Industrial icemakers need water at minimum pressure between 20 and 40 psi at the inlet—this allows the water inlet valve to function properly—although the exact water pressure requirement is dependent on the particular make and model of the refrigerator. Pressure sensors with media isolation (waterproofing) provide a quick method of determining whether the water pressure is adequate for making ice.
Corporate Average Fuel Economy (CAFE) regulations demand that by 2025, the average fuel economy should be 54.5 MPG fleet-wide. Although popular belief is, each car maker’s fleet should have a significant presence of electric and hybrid vehicles to meet CAFE requirements, manufacturers are working towards advanced diesel and gasoline engines that should be able to meet the standards by themselves. One model of such advanced engines is the Achates Power Opposed-Piston engine. It exhibits fuel economy gains of 30-50% with significant reduction of emission, and is more cost effective compared to other solutions. The Achates engine requires a fuel injection system capable of a 2000 bar injection pressure.
For cutting different types of very hard, heat-sensitive, or delicate materials, industrial machines often make use of a water-jet cutting system. This avoids heat damages to the workplace edges or surface. An ultra-high-pressure pump operating at 40,000-100,000 psi produces a high velocity, high-pressure stream of water at 30,000-90,000 psi.
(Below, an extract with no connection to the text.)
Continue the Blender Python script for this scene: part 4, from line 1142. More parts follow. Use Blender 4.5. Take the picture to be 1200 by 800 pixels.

Special MEMS pressure sensors are necessary to achieve the desired accuracy, resolution, and repeatability in such high-pressure measurement systems.
All Sensors makes the DLVR Series of mini digital output pressure sensors based on their patented CoBeam2 TM Technology, providing overall long-term stability by reducing susceptibility to package stress. Compared to single die systems, the DVLR differential pressure sensor technology improves the position sensitivity.
The DC supply voltage option of 3.3 or 5 V eases the integration of the sensors into a wide range of measurement and process control systems. I2C or SPI interface options allow direct connection to serial communication channels. The sensor goes into very low-power modes between readings, thereby minimizing load to power supply for battery operated systems.
With a pressure range of 0.5 to 60 inH2O and a common mode pressure of 10 psig, the DLVR pressure sensors offer better than 0.5% accuracy over temperature. While the storage temperatures range from -40 to +125°C, the sensors can operate from -25 to +85°C, under non-condensing humidity limits between 0 and 95%. The sensors are available in ten types of device packages including E1NS, E1ND, E1NJ, E1BS, E1BD, E2NS, E2ND, E2NJ, E2BS, and E2BD.
The DLVR series of digital output sensors are compensated and calibrated by the manufacturer and provide a stable and accurate output over a wide range of temperature. Intended use for this series involves non-ionic and non-corrosive working fluids such as dry gases, air, and similar. Moisture or harsh media protection is also available in the form of an optional parylene protective coating.